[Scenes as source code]
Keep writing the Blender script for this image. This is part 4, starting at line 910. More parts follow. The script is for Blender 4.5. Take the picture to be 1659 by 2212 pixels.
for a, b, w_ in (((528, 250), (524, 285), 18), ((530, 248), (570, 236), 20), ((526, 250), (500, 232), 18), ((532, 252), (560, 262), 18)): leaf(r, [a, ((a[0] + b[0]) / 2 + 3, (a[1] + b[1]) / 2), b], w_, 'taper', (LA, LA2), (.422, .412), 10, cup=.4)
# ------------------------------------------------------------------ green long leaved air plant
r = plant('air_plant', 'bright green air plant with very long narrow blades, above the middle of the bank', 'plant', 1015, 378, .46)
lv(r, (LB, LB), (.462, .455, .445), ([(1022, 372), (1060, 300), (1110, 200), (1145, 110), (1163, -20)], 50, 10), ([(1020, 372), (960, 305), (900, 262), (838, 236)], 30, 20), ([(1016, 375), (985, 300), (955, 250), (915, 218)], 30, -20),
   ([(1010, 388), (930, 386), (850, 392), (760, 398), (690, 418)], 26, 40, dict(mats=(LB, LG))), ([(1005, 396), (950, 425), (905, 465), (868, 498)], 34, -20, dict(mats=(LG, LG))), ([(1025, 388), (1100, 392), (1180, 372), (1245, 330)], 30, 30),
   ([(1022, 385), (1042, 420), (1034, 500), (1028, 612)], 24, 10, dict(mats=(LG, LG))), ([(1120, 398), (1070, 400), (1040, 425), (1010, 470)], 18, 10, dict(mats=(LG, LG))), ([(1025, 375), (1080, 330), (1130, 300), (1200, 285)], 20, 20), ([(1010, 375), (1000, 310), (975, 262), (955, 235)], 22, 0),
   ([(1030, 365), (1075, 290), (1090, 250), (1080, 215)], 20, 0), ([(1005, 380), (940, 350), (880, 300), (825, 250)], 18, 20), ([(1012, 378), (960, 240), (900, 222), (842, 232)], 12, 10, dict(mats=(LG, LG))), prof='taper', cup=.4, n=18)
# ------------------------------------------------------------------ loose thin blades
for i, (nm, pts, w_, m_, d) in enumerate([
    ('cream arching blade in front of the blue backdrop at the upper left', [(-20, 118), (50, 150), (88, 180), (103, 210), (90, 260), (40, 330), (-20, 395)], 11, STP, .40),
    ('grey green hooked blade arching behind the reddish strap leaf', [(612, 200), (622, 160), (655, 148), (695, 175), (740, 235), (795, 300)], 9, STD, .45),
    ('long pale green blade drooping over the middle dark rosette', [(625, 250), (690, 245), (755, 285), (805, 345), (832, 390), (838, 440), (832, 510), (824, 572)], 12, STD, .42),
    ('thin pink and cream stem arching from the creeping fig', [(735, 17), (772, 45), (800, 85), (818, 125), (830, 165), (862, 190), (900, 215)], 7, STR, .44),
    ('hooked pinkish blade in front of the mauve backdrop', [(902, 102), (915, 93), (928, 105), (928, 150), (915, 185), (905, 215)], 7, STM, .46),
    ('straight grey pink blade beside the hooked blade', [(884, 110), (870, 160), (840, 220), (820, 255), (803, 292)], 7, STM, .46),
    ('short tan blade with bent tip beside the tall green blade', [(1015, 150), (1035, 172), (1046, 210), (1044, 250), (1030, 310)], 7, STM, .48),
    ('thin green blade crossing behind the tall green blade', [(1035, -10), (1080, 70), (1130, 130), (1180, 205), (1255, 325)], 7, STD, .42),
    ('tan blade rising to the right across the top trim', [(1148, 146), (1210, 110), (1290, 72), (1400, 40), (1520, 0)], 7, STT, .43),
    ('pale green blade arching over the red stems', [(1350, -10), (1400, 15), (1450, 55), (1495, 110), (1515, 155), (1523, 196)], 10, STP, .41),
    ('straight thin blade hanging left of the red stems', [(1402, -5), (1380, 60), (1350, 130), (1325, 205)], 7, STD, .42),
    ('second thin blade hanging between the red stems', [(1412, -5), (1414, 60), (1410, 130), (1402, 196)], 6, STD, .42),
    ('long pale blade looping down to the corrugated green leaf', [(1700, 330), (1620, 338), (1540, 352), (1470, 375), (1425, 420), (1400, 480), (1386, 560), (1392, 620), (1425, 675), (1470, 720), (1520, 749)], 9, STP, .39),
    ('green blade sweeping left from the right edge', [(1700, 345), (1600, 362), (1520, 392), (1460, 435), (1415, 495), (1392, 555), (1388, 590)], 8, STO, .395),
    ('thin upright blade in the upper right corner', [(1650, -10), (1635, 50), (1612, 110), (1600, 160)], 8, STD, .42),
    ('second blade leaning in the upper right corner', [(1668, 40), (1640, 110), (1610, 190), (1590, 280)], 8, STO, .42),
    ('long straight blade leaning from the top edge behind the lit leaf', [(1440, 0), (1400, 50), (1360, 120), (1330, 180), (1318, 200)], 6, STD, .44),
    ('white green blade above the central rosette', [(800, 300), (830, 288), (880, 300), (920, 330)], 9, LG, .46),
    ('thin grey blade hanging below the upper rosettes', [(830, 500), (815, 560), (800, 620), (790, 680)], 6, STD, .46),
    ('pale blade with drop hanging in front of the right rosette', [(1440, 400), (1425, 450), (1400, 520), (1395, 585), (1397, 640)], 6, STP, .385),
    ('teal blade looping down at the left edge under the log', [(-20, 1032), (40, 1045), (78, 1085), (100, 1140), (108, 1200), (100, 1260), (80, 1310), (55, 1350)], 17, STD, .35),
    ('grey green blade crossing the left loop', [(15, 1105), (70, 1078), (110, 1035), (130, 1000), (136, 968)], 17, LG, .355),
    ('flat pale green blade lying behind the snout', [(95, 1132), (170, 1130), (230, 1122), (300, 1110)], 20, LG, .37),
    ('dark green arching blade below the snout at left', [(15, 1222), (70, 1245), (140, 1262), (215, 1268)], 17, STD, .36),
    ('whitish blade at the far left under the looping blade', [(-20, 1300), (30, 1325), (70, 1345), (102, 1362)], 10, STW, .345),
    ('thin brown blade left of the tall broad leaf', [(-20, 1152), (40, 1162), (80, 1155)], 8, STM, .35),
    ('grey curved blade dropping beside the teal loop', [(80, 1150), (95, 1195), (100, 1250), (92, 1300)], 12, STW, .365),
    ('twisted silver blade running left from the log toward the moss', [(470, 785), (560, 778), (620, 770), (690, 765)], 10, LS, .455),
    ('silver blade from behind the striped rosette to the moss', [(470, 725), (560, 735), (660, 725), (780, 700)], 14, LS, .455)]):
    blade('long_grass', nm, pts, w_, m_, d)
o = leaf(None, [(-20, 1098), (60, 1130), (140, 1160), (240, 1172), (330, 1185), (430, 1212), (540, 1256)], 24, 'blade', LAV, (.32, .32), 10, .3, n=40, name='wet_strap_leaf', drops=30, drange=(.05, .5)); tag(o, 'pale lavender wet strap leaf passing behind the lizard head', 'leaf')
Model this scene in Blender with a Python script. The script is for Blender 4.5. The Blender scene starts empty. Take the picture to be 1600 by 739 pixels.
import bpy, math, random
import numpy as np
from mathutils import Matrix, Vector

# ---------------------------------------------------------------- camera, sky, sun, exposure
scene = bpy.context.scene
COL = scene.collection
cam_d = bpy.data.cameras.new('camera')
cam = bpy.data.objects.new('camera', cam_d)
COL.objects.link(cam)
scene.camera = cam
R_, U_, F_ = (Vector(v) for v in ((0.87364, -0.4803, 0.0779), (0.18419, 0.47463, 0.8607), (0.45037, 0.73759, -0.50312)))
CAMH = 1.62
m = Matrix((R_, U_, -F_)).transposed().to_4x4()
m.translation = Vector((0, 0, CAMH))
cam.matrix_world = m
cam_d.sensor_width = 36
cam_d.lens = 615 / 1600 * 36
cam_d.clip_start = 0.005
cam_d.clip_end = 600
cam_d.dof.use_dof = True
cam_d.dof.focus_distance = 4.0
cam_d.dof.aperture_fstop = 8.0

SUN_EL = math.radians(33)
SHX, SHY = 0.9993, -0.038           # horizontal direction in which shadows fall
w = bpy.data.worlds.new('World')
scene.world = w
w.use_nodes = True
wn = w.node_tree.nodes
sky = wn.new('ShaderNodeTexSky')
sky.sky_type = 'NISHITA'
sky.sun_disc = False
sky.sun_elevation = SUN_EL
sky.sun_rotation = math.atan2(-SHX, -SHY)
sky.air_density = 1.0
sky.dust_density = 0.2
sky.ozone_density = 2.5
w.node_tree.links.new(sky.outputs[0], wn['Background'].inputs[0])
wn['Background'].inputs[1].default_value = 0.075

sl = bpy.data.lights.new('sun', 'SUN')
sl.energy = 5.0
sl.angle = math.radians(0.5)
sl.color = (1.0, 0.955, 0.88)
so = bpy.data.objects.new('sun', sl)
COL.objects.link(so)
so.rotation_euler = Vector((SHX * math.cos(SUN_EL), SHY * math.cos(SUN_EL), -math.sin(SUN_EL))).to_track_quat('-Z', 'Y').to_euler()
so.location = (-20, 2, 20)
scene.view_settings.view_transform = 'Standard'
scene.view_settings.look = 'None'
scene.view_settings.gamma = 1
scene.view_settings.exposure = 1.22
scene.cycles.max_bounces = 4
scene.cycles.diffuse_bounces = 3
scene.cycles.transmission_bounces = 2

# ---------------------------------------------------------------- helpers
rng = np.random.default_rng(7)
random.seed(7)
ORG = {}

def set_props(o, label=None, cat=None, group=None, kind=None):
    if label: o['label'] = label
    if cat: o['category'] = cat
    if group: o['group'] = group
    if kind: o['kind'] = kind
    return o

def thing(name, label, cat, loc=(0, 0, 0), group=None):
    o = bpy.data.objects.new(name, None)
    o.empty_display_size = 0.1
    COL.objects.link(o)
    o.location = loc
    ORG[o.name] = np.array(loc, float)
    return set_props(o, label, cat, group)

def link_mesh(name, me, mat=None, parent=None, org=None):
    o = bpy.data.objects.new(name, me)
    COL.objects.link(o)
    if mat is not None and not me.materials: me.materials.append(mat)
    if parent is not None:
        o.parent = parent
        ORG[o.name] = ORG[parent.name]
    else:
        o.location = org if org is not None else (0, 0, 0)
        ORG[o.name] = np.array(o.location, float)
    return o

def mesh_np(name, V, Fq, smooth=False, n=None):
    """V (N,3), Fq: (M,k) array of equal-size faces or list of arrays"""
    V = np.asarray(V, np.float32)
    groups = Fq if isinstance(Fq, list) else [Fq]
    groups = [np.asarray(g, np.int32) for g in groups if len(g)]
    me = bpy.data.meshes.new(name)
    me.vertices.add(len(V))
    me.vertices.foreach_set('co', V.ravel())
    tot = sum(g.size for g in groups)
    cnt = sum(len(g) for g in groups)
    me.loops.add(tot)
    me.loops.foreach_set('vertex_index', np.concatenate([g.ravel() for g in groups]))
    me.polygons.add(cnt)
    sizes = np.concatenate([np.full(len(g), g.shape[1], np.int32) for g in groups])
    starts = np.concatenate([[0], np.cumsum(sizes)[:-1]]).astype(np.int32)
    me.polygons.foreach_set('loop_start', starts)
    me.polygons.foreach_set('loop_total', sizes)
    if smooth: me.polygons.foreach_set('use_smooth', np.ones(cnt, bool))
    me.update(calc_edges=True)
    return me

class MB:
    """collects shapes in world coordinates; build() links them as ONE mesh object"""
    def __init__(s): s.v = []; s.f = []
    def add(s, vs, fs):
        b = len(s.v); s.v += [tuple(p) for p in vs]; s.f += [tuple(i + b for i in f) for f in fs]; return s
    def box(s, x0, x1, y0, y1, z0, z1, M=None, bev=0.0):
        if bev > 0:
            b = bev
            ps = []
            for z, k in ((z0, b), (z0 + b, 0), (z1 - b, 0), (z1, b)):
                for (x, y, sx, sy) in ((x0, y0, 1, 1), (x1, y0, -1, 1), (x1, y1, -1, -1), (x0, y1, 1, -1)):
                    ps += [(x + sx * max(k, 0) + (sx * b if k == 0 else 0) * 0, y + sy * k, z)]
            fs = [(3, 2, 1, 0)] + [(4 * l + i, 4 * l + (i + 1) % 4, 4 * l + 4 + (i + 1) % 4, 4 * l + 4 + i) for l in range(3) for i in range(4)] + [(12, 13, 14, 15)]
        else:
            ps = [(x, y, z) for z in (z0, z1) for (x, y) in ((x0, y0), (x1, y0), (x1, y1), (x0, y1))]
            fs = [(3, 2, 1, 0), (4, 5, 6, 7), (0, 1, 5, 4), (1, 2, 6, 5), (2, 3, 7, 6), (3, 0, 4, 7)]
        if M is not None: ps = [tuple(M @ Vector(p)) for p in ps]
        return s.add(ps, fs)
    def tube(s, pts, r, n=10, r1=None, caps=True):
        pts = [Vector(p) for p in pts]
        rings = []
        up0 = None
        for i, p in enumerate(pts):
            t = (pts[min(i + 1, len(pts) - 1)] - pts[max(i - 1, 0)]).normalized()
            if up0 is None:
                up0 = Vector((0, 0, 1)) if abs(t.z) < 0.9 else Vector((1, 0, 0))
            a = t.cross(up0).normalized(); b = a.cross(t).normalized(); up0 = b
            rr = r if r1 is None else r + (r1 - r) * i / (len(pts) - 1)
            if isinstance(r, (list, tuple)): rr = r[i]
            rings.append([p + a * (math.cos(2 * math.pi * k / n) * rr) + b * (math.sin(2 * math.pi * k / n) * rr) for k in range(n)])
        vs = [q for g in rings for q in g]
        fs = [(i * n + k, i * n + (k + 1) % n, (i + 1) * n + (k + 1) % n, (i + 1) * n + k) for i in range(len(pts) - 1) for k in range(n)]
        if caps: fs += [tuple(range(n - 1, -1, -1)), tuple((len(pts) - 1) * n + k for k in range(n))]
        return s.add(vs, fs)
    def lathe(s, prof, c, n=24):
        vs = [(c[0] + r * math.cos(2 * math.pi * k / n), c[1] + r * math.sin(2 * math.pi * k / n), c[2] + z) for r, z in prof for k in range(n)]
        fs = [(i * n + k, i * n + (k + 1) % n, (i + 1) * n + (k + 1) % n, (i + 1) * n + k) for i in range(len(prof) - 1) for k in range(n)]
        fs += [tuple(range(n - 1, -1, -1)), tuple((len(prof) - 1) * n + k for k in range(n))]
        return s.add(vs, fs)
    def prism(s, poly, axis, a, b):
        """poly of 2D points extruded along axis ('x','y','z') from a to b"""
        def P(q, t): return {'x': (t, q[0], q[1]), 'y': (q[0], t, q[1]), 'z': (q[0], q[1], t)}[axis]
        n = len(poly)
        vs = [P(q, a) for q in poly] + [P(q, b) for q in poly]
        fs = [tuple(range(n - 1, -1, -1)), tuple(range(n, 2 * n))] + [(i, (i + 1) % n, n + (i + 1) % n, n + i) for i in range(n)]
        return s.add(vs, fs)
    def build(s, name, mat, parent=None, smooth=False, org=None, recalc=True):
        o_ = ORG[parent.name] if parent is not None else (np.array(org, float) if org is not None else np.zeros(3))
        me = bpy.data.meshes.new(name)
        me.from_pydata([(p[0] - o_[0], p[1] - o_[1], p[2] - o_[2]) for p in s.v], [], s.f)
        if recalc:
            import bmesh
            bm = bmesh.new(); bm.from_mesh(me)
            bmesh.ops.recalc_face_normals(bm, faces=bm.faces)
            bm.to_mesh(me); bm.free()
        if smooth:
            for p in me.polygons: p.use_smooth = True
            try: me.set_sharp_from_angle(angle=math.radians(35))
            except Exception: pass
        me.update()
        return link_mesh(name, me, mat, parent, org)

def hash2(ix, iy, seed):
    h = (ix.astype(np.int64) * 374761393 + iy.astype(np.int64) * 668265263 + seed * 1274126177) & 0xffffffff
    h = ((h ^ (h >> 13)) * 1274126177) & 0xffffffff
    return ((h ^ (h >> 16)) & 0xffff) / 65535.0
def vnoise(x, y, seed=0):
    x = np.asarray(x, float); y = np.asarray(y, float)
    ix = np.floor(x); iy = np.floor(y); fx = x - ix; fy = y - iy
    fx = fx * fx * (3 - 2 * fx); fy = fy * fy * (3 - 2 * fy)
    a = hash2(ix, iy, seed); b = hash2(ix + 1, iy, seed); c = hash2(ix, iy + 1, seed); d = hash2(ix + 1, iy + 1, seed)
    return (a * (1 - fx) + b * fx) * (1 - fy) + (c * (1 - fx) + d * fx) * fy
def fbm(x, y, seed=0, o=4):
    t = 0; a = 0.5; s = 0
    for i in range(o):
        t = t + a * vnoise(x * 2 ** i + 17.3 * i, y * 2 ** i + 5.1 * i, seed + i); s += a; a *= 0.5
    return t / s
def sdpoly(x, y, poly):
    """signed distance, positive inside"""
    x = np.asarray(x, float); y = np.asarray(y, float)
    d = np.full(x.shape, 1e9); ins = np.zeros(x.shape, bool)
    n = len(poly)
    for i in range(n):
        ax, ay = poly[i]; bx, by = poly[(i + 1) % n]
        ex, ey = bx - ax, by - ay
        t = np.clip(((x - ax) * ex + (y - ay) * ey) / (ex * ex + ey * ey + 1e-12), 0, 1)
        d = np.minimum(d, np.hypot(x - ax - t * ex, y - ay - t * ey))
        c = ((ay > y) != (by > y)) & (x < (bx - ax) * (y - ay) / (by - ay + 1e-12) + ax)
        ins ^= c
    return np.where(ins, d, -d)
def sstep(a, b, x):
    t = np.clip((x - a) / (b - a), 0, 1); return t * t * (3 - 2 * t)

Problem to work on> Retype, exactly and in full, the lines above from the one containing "Model this scene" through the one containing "from mathutils import Matrix, Vector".

Written response>
Model this scene in Blender with a Python script. The script is for Blender 4.5. The Blender scene starts empty. Take the picture to be 1600 by 739 pixels.
import bpy, math, random
import numpy as np
from mathutils import Matrix, Vector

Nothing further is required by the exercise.